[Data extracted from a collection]
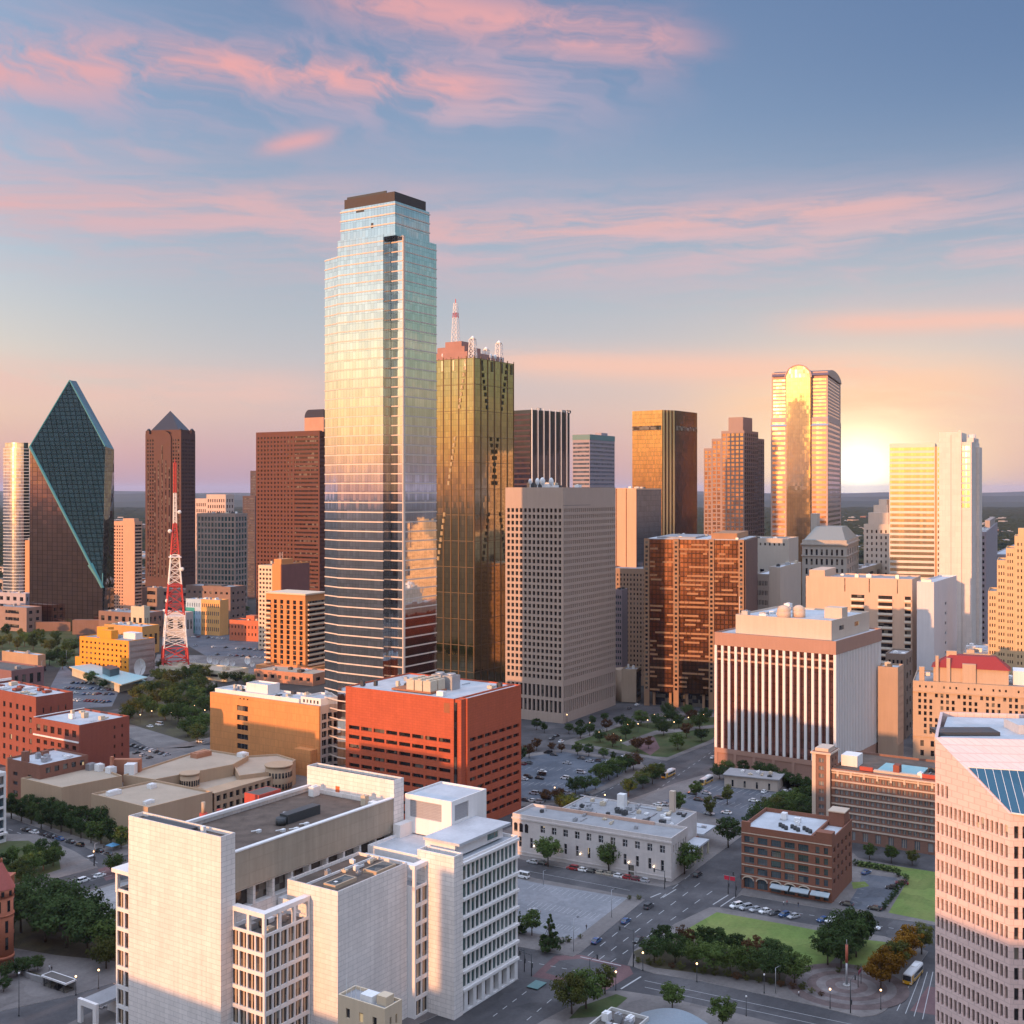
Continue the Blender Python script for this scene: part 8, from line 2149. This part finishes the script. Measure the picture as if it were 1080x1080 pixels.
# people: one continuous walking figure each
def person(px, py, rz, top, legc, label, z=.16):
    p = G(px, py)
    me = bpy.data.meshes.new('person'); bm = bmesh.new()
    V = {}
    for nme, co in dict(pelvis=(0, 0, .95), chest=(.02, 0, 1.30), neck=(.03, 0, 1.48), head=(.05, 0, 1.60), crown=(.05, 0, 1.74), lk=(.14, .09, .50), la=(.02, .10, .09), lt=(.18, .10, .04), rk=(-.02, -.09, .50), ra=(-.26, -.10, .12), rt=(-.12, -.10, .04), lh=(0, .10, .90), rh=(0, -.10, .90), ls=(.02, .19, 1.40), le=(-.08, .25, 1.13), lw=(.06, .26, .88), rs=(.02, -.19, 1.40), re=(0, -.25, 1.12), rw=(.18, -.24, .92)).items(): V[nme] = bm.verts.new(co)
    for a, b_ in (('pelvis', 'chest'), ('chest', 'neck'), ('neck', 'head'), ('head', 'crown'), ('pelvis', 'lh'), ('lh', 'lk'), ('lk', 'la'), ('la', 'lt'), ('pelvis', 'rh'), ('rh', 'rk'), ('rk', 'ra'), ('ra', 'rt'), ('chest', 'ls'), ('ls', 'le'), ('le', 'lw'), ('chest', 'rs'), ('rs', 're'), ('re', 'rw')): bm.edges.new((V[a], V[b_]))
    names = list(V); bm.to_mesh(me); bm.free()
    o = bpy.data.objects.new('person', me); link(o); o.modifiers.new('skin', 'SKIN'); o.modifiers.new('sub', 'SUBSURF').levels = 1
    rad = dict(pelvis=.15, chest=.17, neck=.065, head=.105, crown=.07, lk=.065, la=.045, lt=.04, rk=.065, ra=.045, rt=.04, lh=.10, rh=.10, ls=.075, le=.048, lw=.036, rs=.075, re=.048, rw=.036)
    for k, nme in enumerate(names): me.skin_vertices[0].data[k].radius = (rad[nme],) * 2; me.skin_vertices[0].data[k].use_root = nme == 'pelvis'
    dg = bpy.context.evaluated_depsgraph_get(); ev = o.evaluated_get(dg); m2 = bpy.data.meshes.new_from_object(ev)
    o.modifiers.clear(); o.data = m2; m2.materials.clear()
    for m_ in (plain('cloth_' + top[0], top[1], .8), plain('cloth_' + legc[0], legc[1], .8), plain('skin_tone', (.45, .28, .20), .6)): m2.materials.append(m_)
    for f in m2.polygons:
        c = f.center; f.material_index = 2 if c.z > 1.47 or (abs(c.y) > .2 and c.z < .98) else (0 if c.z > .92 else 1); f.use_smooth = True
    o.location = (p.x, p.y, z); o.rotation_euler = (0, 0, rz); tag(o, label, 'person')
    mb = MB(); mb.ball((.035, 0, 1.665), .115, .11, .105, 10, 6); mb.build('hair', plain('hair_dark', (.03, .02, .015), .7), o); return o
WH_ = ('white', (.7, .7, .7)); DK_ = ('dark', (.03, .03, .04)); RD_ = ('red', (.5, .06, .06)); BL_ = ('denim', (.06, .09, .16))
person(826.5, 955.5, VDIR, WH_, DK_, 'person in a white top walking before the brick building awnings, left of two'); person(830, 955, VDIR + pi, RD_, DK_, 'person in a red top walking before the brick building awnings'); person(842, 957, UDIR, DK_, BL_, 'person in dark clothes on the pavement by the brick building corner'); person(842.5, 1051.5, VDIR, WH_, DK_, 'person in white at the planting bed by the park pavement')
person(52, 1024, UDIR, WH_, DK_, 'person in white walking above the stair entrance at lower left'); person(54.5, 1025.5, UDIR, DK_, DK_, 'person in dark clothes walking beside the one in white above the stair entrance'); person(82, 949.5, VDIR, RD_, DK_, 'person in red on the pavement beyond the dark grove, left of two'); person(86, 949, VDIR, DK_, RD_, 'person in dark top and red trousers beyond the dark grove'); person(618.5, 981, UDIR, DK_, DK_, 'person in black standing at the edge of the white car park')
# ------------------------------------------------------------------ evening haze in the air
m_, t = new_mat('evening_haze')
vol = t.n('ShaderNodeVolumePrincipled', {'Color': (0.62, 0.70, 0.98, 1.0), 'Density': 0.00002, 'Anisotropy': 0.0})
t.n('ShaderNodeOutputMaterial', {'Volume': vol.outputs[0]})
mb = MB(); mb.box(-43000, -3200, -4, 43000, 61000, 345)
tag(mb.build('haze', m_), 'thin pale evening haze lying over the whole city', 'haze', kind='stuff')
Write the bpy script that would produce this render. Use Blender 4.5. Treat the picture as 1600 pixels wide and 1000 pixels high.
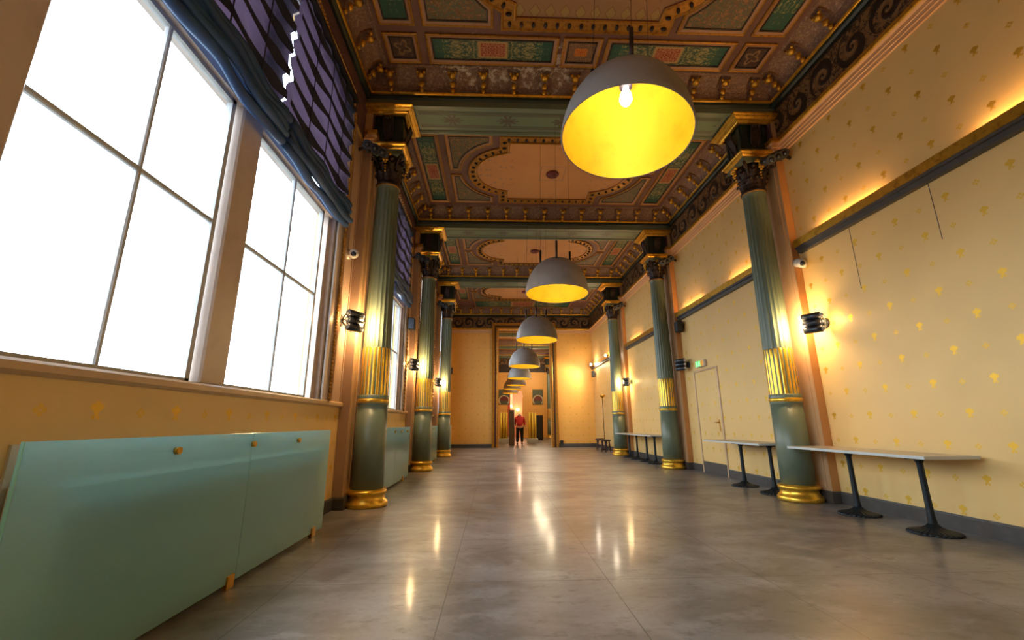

WORK REQUIRED: Extract the full listing exactly, with the pictures left out.

FINAL RESULT:
Continue the Blender Python script for this scene: part 8, from line 2149. This part finishes the script. Measure the picture as if it were 1080x1080 pixels.
# people: one continuous walking figure each
def person(px, py, rz, top, legc, label, z=.16):
    p = G(px, py)
    me = bpy.data.meshes.new('person'); bm = bmesh.new()
    V = {}
    for nme, co in dict(pelvis=(0, 0, .95), chest=(.02, 0, 1.30), neck=(.03, 0, 1.48), head=(.05, 0, 1.60), crown=(.05, 0, 1.74), lk=(.14, .09, .50), la=(.02, .10, .09), lt=(.18, .10, .04), rk=(-.02, -.09, .50), ra=(-.26, -.10, .12), rt=(-.12, -.10, .04), lh=(0, .10, .90), rh=(0, -.10, .90), ls=(.02, .19, 1.40), le=(-.08, .25, 1.13), lw=(.06, .26, .88), rs=(.02, -.19, 1.40), re=(0, -.25, 1.12), rw=(.18, -.24, .92)).items(): V[nme] = bm.verts.new(co)
    for a, b_ in (('pelvis', 'chest'), ('chest', 'neck'), ('neck', 'head'), ('head', 'crown'), ('pelvis', 'lh'), ('lh', 'lk'), ('lk', 'la'), ('la', 'lt'), ('pelvis', 'rh'), ('rh', 'rk'), ('rk', 'ra'), ('ra', 'rt'), ('chest', 'ls'), ('ls', 'le'), ('le', 'lw'), ('chest', 'rs'), ('rs', 're'), ('re', 'rw')): bm.edges.new((V[a], V[b_]))
    names = list(V); bm.to_mesh(me); bm.free()
    o = bpy.data.objects.new('person', me); link(o); o.modifiers.new('skin', 'SKIN'); o.modifiers.new('sub', 'SUBSURF').levels = 1
    rad = dict(pelvis=.15, chest=.17, neck=.065, head=.105, crown=.07, lk=.065, la=.045, lt=.04, rk=.065, ra=.045, rt=.04, lh=.10, rh=.10, ls=.075, le=.048, lw=.036, rs=.075, re=.048, rw=.036)
    for k, nme in enumerate(names): me.skin_vertices[0].data[k].radius = (rad[nme],) * 2; me.skin_vertices[0].data[k].use_root = nme == 'pelvis'
    dg = bpy.context.evaluated_depsgraph_get(); ev = o.evaluated_get(dg); m2 = bpy.data.meshes.new_from_object(ev)
    o.modifiers.clear(); o.data = m2; m2.materials.clear()
    for m_ in (plain('cloth_' + top[0], top[1], .8), plain('cloth_' + legc[0], legc[1], .8), plain('skin_tone', (.45, .28, .20), .6)): m2.materials.append(m_)
    for f in m2.polygons:
        c = f.center; f.material_index = 2 if c.z > 1.47 or (abs(c.y) > .2 and c.z < .98) else (0 if c.z > .92 else 1); f.use_smooth = True
    o.location = (p.x, p.y, z); o.rotation_euler = (0, 0, rz); tag(o, label, 'person')
    mb = MB(); mb.ball((.035, 0, 1.665), .115, .11, .105, 10, 6); mb.build('hair', plain('hair_dark', (.03, .02, .015), .7), o); return o
WH_ = ('white', (.7, .7, .7)); DK_ = ('dark', (.03, .03, .04)); RD_ = ('red', (.5, .06, .06)); BL_ = ('denim', (.06, .09, .16))
person(826.5, 955.5, VDIR, WH_, DK_, 'person in a white top walking before the brick building awnings, left of two'); person(830, 955, VDIR + pi, RD_, DK_, 'person in a red top walking before the brick building awnings'); person(842, 957, UDIR, DK_, BL_, 'person in dark clothes on the pavement by the brick building corner'); person(842.5, 1051.5, VDIR, WH_, DK_, 'person in white at the planting bed by the park pavement')
person(52, 1024, UDIR, WH_, DK_, 'person in white walking above the stair entrance at lower left'); person(54.5, 1025.5, UDIR, DK_, DK_, 'person in dark clothes walking beside the one in white above the stair entrance'); person(82, 949.5, VDIR, RD_, DK_, 'person in red on the pavement beyond the dark grove, left of two'); person(86, 949, VDIR, DK_, RD_, 'person in dark top and red trousers beyond the dark grove'); person(618.5, 981, UDIR, DK_, DK_, 'person in black standing at the edge of the white car park')
# ------------------------------------------------------------------ evening haze in the air
m_, t = new_mat('evening_haze')
vol = t.n('ShaderNodeVolumePrincipled', {'Color': (0.62, 0.70, 0.98, 1.0), 'Density': 0.00002, 'Anisotropy': 0.0})
t.n('ShaderNodeOutputMaterial', {'Volume': vol.outputs[0]})
mb = MB(); mb.box(-43000, -3200, -4, 43000, 61000, 345)
tag(mb.build('haze', m_), 'thin pale evening haze lying over the whole city', 'haze', kind='stuff')
Write the bpy script that would produce this render. Use Blender 4.5. Treat the picture as 1600 pixels wide and 1000 pixels high.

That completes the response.